This article traces the self-image as it was distorted by sin and it can only be restored in Christ who points to the restored image of what we should be.

Source: The Banner of Sovereign Grace Truth, 2009. 1 pages.

Self-Image: From Sinful Self-Image to the Saviour’s Image

What should be the goal of our self-image? We were created good in God’s image. This image is distorted through sin and, the goal of a biblical self-hatred and self-love is to be conformed to the image of Christ. The Bible again and again calls us to be conformed to Christ. When God works His grace in our hearts, He begins to restore that image of Himself in us. We can make two distinctions in God’s work in this restoration of His image. First, He restores that image completely in principle. God views us as completely remade when we are united with Christ by faith; He looks on us through Christ, and sees Christ in us. This is the beauty and completeness of God’s work in His children. In practice, the second distinction, we find an ongoing process of being restored. To us, living in this world, it seems that this image is continually being shaped and molded. God is at work in our lives if we are His children.

Michelangelo often carved angels from blocks of marble. When people would pass by his workplace, they would see him studying a block of marble before he started. Those who watched saw only a block of unshaped marble, but Michel­angelo already saw in his mind the angel that would take shape from the marble. He would start carving with special hammers and chisels, each tool used to get a specific angle or feature just right. This is how God works in us, restoring His image, the image of His Son in us. He sees in us the image of His Son and He sets about working in our lives. He takes the chisel of providence and so directs it that we begin to look like Christ in one area of our lives. He takes the hammer of affliction and shapes us through trial and trouble to look more and more like Christ. Perhaps His hammer is the death of a family member or special friend that shapes us to look more and more like Christ through our loss. Or maybe He uses the chisel of sickness to beautify us like His Son. He keeps working and working until that image is fully restored in us and we will be both with Christ and like Christ.
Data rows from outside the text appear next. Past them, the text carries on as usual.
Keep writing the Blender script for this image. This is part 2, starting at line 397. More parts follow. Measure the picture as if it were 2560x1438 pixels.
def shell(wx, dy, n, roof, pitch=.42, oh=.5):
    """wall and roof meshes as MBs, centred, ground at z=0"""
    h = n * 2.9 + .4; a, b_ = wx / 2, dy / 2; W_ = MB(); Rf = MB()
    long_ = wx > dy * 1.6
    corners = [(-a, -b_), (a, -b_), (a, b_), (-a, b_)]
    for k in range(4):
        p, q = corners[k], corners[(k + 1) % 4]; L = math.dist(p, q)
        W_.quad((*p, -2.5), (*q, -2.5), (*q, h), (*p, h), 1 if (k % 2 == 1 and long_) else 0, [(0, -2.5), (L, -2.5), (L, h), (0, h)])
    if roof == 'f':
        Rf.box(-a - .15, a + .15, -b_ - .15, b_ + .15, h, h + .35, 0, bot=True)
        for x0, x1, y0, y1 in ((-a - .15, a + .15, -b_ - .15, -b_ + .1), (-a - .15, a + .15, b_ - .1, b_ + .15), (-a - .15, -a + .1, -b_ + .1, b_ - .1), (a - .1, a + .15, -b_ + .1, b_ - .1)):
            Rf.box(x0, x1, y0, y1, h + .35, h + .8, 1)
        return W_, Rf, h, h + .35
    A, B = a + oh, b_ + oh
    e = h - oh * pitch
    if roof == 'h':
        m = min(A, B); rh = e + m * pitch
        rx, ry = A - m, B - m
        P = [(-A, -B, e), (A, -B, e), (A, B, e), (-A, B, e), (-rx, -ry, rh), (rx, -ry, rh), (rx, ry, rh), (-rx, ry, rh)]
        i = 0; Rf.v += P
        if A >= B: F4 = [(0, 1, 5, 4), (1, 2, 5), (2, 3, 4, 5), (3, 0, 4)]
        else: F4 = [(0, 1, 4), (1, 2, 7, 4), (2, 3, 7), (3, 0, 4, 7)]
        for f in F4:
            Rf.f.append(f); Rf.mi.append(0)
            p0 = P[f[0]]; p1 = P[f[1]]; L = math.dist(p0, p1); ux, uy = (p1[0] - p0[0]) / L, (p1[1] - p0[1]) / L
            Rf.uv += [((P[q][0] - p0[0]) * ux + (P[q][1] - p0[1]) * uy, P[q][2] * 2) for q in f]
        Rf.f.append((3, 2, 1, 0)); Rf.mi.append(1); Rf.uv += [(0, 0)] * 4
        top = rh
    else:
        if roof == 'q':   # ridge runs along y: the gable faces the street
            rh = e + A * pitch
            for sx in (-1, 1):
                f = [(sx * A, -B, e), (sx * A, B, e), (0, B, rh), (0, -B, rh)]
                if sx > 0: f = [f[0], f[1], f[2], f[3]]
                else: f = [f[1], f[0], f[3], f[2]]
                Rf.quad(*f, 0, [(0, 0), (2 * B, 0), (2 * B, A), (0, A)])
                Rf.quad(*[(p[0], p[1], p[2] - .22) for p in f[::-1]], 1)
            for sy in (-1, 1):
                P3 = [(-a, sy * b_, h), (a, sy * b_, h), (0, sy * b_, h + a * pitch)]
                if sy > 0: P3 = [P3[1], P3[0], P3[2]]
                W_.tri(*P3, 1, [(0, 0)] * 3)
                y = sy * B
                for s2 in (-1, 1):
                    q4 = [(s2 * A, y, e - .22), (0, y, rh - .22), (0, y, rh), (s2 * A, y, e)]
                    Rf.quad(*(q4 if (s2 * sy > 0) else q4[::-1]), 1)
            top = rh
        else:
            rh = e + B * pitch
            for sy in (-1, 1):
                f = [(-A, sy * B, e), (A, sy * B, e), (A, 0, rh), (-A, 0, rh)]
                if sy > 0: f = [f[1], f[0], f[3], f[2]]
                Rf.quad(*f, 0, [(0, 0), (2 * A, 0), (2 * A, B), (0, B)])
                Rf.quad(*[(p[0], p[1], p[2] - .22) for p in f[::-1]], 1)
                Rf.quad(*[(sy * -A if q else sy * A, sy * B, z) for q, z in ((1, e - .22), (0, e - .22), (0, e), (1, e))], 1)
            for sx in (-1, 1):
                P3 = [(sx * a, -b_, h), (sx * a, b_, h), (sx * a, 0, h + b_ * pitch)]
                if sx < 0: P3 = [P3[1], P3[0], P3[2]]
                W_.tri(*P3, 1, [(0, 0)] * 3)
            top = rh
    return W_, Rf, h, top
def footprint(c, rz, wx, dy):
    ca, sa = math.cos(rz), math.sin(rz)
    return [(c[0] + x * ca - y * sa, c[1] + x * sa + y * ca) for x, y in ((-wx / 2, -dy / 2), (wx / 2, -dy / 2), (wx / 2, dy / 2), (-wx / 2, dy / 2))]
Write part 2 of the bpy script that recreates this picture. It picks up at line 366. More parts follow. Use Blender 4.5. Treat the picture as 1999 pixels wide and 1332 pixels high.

This is what the apostle John speaks about in 1 John 3:2: “Beloved, now are we the sons of God, and it doth not yet appear what we shall be: but we know that, when he shall appear, we shall be like him; for we shall see him as he is.” When we are the children of God, we have this hope that we will be made like Christ. Paul also lived with this hope as he speaks of it in 1 Corinthian 13:12: “For now we see through a glass, darkly; but then face to face: now I know in part; but then shall I know even as also I am known.” Paul was looking through a glass or a mirror darkly while living in this world. We often don’t see Christ’s image reflected in us as we ought to; sin clouds the view of the image of Christ, but we know that God is faithfully at work in us.

If you are not a child of God, however, then you don’t have this hope. You will continue to bear a broken self-image. This means that God is not working in your life and that you need His regenerating Spirit to work in your heart. You can be discontented with how you look or how you feel in this life, but your eternal destiny is at stake. Do you see in Christ what you need to have His image restored in you? Do you desire to have your sinful self-image restored to the image of the Savior? Bow before Him and confess that you have a broken image that needs to be restored; cast yourself upon His grace and power to restore you.